Linux #4: Difference between find, locate and whereis

Difference between find, locate and whereis linux commands

find: finds files by filename. see Linux: Search for a File by Filename for more details and example usages.

locate: also finds files by filename but does not search the directory structure itself but only a database prepared by updatedb. Because of that locate is faster than find but less accurate. Examples:

locate firefox
# ->    /etc/firefox
#       /etc/firefox-3.0
#       /etc/firefox-3.5
#       /etc/alternatives/firefox-homepage
#       /etc/alternatives/firefox-homepage-locales
#       [ ... and many more results ... ]

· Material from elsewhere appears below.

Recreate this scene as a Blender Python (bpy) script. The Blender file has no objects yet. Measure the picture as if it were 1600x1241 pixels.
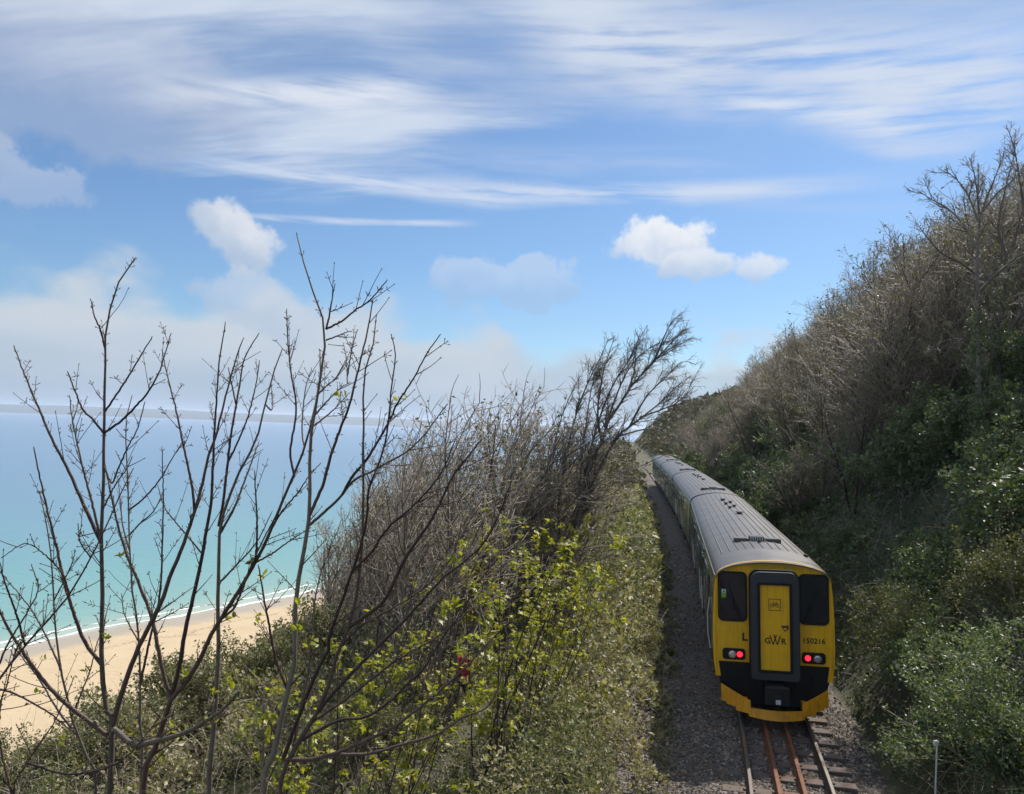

locate a_file_that_i_just_created
# -> no results

whereis: finds source, binary and manual files by name. Examples:

whereis find
# -> find: /usr/bin/find /usr/share/man/man1/find.1.gz

whereis firefox
# -> firefox: /usr/bin/firefox /etc/firefox /usr/lib/firefox /usr/lib64/firefox /usr/share/firefox /usr/share/man/man1/firefox.1.gz

Which to use: find, locate or whereis

It really depends on what you want to do:
If you want to find a linux program (or its source or documentation) use whereis.
If you want to find an often-used file or want to perform a quick but not too accurate first search for a file use locate.
If you want to find one of your personally created files use find if you know approximately where to look or have a lot of time (searching for a file by name using find from the root takes some time). If you do not, use locate first as it is quicker. If it did not find the file you can still use find afterwards.